Ces lèvres embrassent quelques mots-mondes : « motet », « rosebud », « Arezzo », « sampan », « scabieuse », « loriot » refusent le désastre, et développent ce « tout arrive » auquel Dominique Fourcade est si attaché : expression qu’il faut comprendre comme une injonction et une promesse décisives. Tout arrive, même le manque, tout le manque arrive, et tout, aussi bien, manque d’arriver : on est pris au piège de l’amour des êtres, qui rayonnent dans l’espace, dans la langue, sur scène ou sur le papier. De leur vivant, ces artistes déjouaient toutes les beautés attendues.

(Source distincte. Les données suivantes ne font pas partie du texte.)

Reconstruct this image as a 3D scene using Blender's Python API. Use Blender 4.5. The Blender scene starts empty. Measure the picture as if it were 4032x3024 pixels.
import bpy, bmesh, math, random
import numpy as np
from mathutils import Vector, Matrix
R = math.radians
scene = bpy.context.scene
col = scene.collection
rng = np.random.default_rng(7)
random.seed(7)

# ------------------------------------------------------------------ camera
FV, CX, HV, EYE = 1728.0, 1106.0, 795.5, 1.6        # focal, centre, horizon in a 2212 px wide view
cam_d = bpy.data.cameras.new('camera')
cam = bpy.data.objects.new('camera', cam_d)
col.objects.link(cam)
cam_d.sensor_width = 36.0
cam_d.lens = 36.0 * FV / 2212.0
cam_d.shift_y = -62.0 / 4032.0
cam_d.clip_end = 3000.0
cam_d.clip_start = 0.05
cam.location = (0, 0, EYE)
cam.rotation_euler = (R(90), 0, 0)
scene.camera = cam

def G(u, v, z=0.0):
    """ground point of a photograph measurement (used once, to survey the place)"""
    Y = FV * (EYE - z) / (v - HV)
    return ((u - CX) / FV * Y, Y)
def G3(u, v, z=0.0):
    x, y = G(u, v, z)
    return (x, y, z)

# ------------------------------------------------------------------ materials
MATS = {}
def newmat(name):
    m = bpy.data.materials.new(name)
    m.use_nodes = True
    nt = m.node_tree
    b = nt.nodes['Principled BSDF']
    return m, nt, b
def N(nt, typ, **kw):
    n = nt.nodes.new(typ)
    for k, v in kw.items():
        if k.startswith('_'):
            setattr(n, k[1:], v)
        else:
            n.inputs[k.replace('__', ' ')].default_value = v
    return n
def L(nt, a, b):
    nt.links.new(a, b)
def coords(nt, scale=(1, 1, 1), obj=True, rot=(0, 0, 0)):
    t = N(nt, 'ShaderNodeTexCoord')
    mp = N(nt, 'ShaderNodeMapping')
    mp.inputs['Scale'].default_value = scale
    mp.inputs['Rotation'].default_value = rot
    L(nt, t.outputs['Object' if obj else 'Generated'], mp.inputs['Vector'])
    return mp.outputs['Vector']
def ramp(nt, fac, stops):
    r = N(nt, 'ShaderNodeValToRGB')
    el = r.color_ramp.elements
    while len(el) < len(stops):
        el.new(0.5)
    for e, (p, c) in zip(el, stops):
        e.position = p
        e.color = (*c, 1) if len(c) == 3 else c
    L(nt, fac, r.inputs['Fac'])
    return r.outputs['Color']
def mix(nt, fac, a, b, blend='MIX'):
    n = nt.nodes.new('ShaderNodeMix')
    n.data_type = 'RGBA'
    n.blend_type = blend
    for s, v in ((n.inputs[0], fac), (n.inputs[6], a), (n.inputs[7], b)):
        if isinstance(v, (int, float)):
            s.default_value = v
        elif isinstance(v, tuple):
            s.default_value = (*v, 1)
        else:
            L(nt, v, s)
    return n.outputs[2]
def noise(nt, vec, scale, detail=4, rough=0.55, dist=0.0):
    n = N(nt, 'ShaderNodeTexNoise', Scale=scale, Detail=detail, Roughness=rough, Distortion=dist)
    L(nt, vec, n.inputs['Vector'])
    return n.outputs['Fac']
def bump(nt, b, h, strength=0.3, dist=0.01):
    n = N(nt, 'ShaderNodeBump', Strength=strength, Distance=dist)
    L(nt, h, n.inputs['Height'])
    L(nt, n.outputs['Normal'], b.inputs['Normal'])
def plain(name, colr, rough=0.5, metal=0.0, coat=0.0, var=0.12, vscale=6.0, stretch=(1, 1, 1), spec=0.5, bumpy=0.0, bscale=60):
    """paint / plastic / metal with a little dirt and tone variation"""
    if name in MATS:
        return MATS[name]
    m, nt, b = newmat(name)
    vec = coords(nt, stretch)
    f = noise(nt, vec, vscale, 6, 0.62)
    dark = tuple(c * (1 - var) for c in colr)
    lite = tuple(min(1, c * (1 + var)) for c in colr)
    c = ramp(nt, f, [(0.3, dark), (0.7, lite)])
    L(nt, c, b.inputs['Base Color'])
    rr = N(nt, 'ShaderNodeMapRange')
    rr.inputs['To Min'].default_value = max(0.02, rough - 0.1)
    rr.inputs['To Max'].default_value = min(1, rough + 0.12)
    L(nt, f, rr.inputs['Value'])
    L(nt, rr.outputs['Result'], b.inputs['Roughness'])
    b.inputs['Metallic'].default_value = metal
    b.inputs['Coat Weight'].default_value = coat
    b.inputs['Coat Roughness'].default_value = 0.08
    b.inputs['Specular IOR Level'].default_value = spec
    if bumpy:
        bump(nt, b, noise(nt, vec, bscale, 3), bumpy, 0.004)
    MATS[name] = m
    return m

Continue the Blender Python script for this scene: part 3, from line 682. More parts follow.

Ils inventaient l’élégance des formes et des postures, la silhouette de l’humain. Dominique Fourcade entre dans la danse d’une langue toujours en équilibre, comme il est entré, il y a des années déjà, dans la peinture : l’y conduisent, cette fois, non plus Manet ou Degas, mais Bossuet et Chostakovitch. Cadrer et viser le manque au plus près de l’adieu suppose que l’on soit plein d’une richesse délestant le corps de toutes ses émotions : le sujet est l’objet d’une multitude qui lui appartient, radicalement, dans la solitude. Le manque comme vide du moi.  
[Anne Malaprade] 
 
Dominique Fourcade, manque, P.O.L, 2012, 118 p., 16 euros.